I didn’t take notes, but the characters in my head started clamoring. That was the world they wanted to live in, so a few weeks later I plopped them into the middle of it and waited to follow where they might lead.
It led to all the other characters that populate the books, first Jodi Tempest, then Cirroco Storm and the rest you will meet along the way.
I knew it was going to be an odd blend of fantasy and science fiction, and I didn’t want to give myself (or the characters) an easy out. I wanted an End of Everything, but not an end that could be thwarted. There would be no castles to storm, no armies to defeat. The end was coming one way or another.
Then I waited to see which character would head in an interesting direction, and it was no surprise when it ended up being Harley Nearwater.
Some of the characters living in my head do horrible things in the story, and some of them have horrible things done to them, even endure horrific things. I struggled writing some of it, but I discovered in the writing that I wasn’t telling the story as much as channeling the characters as they told their stories (and yes, I know exactly how that sounds). They were whispering to me the entire time.

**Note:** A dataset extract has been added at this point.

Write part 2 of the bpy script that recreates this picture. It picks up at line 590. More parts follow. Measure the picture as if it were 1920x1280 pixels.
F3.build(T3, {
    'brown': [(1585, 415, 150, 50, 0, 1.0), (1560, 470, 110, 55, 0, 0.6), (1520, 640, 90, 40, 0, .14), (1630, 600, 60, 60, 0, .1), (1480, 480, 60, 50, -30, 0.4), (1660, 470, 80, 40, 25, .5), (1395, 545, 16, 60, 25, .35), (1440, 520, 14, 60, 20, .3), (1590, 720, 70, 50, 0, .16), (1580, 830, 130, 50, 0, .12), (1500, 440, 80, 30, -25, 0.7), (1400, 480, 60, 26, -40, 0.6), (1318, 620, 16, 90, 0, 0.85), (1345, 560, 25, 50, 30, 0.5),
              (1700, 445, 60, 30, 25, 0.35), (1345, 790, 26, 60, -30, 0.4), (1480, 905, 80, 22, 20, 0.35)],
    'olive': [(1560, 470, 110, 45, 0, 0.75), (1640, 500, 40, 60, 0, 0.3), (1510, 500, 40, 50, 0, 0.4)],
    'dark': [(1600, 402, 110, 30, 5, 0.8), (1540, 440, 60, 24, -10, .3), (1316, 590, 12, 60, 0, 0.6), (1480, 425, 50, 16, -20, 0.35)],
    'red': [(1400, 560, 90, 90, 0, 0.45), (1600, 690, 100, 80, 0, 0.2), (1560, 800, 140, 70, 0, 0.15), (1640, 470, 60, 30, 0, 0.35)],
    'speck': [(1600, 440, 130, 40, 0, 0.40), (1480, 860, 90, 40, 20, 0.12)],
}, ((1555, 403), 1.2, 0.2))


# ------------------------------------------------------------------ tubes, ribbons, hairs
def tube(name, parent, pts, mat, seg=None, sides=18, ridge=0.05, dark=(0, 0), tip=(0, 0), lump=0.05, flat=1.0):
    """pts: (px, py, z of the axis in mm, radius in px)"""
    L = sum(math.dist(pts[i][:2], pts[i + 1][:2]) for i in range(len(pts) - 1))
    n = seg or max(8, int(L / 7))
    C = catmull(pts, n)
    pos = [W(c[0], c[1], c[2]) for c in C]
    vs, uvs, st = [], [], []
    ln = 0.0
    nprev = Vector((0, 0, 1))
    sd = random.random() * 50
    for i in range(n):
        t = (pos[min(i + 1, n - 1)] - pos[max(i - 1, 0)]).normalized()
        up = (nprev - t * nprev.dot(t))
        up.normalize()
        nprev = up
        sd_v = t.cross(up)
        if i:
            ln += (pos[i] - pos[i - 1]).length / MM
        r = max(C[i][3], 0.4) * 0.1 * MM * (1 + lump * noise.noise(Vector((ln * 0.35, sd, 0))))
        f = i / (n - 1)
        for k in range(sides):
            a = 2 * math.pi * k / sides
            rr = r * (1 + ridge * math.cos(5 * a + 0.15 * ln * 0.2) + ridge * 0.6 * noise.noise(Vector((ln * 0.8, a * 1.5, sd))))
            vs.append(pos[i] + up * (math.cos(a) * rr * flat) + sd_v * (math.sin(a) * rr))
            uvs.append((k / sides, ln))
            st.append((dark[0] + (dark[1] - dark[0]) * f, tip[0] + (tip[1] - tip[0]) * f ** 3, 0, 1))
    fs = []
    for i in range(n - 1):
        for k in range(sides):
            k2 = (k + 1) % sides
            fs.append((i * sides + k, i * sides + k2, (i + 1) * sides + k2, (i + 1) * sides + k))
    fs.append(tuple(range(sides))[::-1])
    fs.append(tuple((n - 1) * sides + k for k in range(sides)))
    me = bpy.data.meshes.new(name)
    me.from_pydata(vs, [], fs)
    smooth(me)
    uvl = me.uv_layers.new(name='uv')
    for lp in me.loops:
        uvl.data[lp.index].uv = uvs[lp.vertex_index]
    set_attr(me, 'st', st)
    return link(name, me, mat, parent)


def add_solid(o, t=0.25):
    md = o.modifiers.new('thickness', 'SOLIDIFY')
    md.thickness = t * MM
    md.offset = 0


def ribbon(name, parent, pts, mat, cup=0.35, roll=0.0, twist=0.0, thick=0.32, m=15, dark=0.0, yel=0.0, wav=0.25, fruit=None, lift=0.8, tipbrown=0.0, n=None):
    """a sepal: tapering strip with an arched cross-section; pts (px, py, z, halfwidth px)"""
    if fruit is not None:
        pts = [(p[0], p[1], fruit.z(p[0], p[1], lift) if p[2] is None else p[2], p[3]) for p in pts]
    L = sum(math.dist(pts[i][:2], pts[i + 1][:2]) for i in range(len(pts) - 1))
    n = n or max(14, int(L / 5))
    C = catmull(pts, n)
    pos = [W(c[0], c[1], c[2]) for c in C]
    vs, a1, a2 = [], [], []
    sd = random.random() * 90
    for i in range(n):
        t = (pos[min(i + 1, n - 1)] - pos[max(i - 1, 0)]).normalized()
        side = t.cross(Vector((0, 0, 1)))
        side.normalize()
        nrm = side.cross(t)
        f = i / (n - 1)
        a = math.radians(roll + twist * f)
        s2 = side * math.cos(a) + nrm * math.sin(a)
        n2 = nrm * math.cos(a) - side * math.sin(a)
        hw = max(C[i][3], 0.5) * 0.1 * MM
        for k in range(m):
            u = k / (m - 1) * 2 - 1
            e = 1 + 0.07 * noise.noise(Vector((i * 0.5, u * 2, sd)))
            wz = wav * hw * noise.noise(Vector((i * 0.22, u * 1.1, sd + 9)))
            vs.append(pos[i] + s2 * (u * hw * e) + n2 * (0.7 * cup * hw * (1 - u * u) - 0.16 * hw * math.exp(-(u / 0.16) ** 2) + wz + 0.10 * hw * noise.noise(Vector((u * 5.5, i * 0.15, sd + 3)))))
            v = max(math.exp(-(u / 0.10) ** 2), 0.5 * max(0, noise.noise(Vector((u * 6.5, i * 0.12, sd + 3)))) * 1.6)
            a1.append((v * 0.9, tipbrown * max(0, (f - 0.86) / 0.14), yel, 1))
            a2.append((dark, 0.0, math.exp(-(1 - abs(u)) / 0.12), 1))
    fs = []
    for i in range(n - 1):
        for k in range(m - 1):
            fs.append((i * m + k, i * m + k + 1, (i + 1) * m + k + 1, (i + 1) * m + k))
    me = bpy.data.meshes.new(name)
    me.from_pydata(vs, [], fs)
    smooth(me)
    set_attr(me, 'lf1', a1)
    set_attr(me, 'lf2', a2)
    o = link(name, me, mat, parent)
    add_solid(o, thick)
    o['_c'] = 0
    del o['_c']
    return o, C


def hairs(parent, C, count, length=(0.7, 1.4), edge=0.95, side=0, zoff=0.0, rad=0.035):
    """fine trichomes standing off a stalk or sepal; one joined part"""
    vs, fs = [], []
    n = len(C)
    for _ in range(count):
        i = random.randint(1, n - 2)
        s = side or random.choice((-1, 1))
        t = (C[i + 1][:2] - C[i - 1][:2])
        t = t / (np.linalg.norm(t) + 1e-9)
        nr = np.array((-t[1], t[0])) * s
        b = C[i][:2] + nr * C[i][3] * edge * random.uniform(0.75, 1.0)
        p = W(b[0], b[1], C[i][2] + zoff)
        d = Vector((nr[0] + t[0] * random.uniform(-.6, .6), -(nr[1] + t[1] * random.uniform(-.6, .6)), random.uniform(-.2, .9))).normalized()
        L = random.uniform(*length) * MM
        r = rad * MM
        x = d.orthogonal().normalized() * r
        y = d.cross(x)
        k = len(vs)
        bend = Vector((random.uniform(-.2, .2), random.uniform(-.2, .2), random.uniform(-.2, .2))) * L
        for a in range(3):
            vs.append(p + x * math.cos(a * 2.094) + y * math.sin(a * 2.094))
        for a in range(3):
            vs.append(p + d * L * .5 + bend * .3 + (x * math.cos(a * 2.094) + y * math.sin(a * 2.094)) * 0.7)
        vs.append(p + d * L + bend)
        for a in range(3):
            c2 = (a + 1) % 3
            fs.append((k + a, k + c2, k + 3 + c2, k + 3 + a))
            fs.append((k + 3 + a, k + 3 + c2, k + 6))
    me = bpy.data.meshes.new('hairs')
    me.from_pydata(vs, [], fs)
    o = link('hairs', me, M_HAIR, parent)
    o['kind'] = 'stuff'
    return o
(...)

And now, finally, it is done. When I finished, the characters who had been whispering in my head for decades stopped whispering, and it was quiet. Too quiet. I took a year off from writing because I wasn’t sure where to go next, or if there was a next.
I have another eleven stories in my aching brain, and slowly but surely characters are whispering which story they believe is theirs. Some of the characters readers of The Book of the Shepherds might recognize.
I hadn’t quite decided to continue with writing because all eleven of these stories reside in the same world as The Book of the Shepherds, some directly, some indirectly, and I wasn’t entirely sure I (or anyone else) would want to spend more time there.
In the end, the voices wouldn’t stop, and I am once again pecking away at the keyboard and listening to voices in my head.
My goal is to get all eleven books written in far less time than I did the first four. One a year or so for the next ten years (I might be more prolific when I retire from my day job). I don’t want these voices still pestering me on my 100th birthday.